The shelves are a comestible collage of the local population – Polish biscuits, Turkish pastries, industrial bags of rice and spices, soya milk for the trendies, as well as standard Brit fare such as Marmite and Tetley tea. There's a proper coffee machine and a couple of tables outside.
And in the unlikely event you can't find what you need (although I notice Clapton-ites are expert at identifying the one flavour of Pringles missing from the seven others on offer), you can write it down on a pad by the till and it will magically appear the next time you pop in. So what we really, really don't need is the Tesco Metro that is planned next door.
The march of these mini-versions of the mega-chain has been relentless in the past few years; in the East End of London, high-density housing projects seem to include a ground-floor Metro as standard.

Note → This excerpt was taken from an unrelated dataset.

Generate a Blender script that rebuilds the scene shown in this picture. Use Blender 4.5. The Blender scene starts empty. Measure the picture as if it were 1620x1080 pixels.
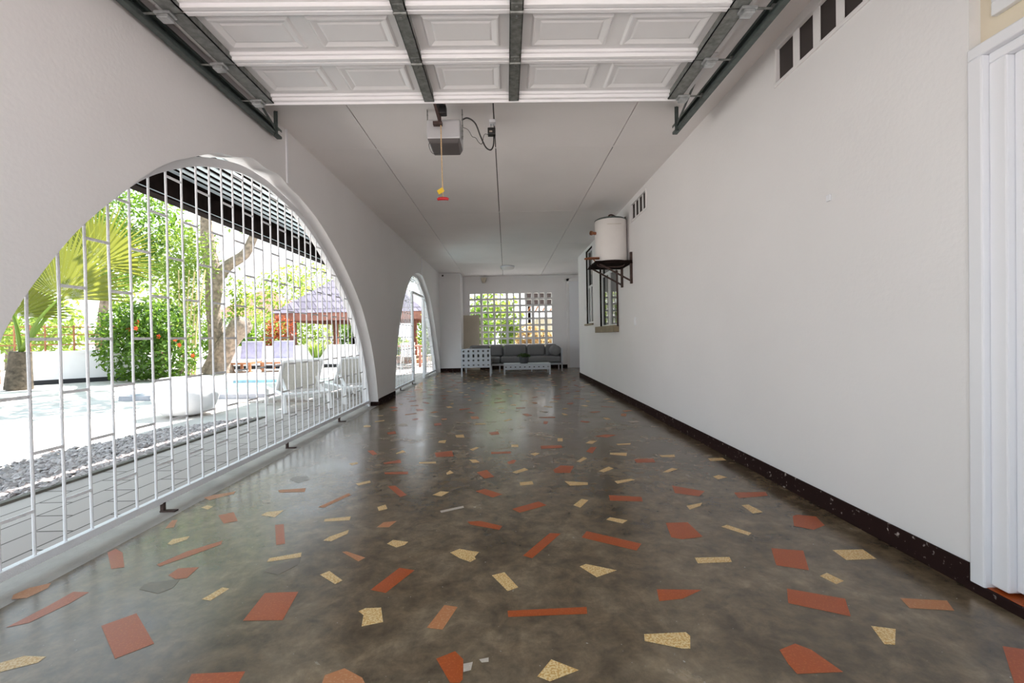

They are, of course, perfectly suited to urban living – insofar as they reinforce its worst aspects. The Metro is designed for convenience or, more accurately, speed. There isn't enough space for lingering, nor enough produce to ponder over for more than a few seconds (the choice generally as inspiring as shopping in Soviet Russia must have been). The harassed cashiers' scripted "How are you today?" contains no danger of a conversation.
It couldn't be more different from the ambience in my local store, where you can rely on a gentle exchange, jovial banter or some spirited flirting alongside your groceries, depending on which generation of the Turkish owner's family is manning the tills. It's only a couple of minutes in a day, but little by little this is how you get to know at least some of your neighbours.
We are primed to recognise a shop or Post Office as the heart of the community in a small village, but it may well be in urban neighbourhoods, where there are few ties between various sections of the population, and even between individuals, that they matter most. We might not worship or drink together any more, but buying our groceries together is not such a poor substitute.